Wednesday, February 6, 2013

A Brief History of the Surfboard

These days anyone can grab a surfboard and hang 10. From its humble wooden beginnings, we explore the surfboard’s past—and look to its future.
Pukas and Tecnalia Surfsens Project

CIRCA 500: Surfboards are to sixth-century Polynesians what Ferraris or giant flat-screen TVs are to Americans today—the ultimate status symbol. And size matters: Tribal chiefs and nobles ride boards as long as 25 feet, while commoners catch waves on 7-footers. 

1778: During a stop in Hawaii, the crewmen of Capt. James Cook's HMS Discovery become the first recorded Europeans to witness surfing. 

"I got the board placed right, and at the right moment, too; but missed the connection myself. The board struck the shore in three-quarters of a second… and I struck the bottom about the same time, with a couple of barrels of water in me. None but natives ever master the art of surf-bathing thoroughly." — MARK TWAIN, ROUGHING IT, 1872 

1907: Surfing makes its mainland debut at an event for, weirdly, the railroad. Hawaiian George Freeth—who reinvigorated surfing by cutting his 16-foot redwood board to a more nimble 8 feet—demonstrates his skills in this publicity stunt for the Redondo—Los Angeles Railway. 

1926: Tom Blake—who was born in Wisconsin and later moved to Hawaii—drills holes in his 15-foot-long redwood board to reduce its weight, then encases it in two other pieces of wood. His friends scoff at the "Cigar Board," but in 1930 a version of his super-fast board becomes the first ever to be mass-produced. Seven years later, he publishes plans for a DIY board in PM. 

1932: The introduction of balsa decreases surfing board weights from 100 to 30 pounds—which makes impressing beach bunnies by hoisting a board overhead much easier. 

1934: Hawaiian surfers taper the tail end of their boards; the new, more hydrodynamic design allows them to maneuver into the curl of the wave and ride in the pipe. 

1935: Blake creates the fixed-tail fin, which increases maneuverability and stability. (Twin fins hit surfboards in the late '60s, triple fins in the early '80s.) 

1940S TO '50S: Fiberglass, invented in the '30s, is used on surfboards after World War II. In the '50s, Hawaii's George Downing creates "gun" longboards: Shaved from polyurethane and finished in fiberglass, the narrow, lightweight boards are ideal for big-wave riding. 

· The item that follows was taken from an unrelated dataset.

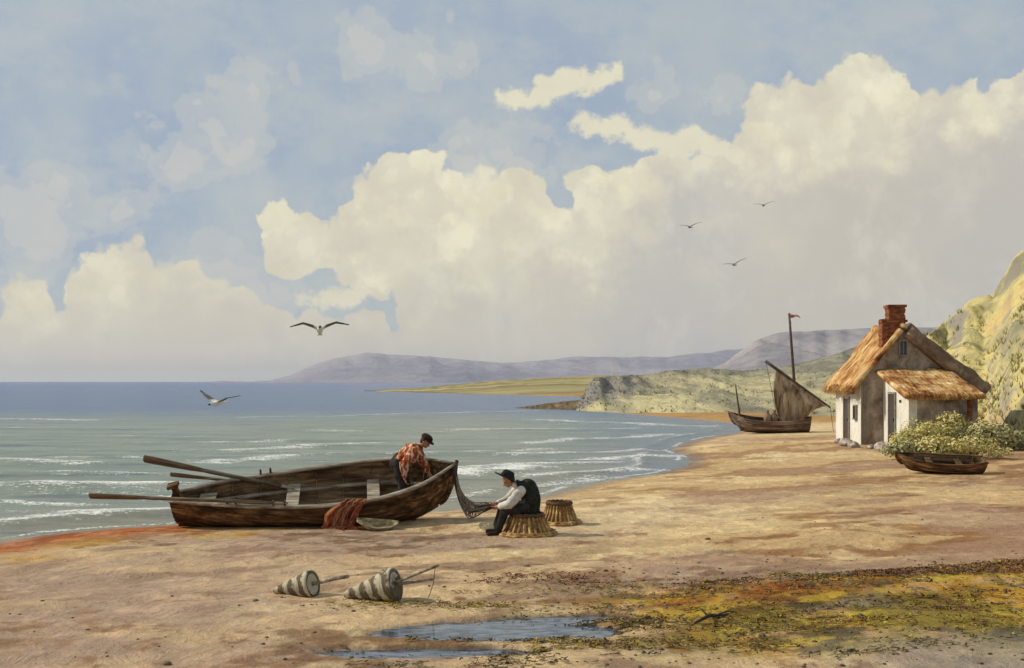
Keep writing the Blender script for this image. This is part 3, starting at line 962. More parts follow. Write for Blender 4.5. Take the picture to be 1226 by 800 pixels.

"My surfer knots are rising / And my board is losing wax / But that won't stop me, Baby / 'Cause you know I'm coming back… Surfin' is the only life / The only way for me." — BEACH BOYS, "SURFIN'," 1961 

1971: Sick of losing his board after wipeouts, Californian Pat O'Neill (son of wetsuit designer Jack) comes up with a DIY solution: suction cup + surgical cord = surf leash. 

FEBRUARY 2011: Spanish firms Tecnalia and Pukas equip a board with a gyroscope, an accelerometer, a GPS, and strain gauges to gather data. They find surfers experience up to 5 g's during sharp turns. 

NOVEMBER 2011: Hawaiian Garrett McNamara rides a 90-foot wave—shattering the previous record, a mere 77 feet—off the coast of Nazaré, Portugal. 

2012: Global Surf Industries layers fiberglass and hand-laid coconut husks over an expanded polystyrene core to create a surfboard that is 25 percent lighter—and 35 percent stronger—than most other boards. Surfboards continue to get more high-tech, thanks to devices like the WaveJet, a water-propulsion system that attaches to the bottom of boards and allows surfers to cut through water at up to 7 mph. Using the device, McNamara paddled into a 45-foot wave; the only way to catch a breaker that big before was to be pulled in by jet ski. Gnarly!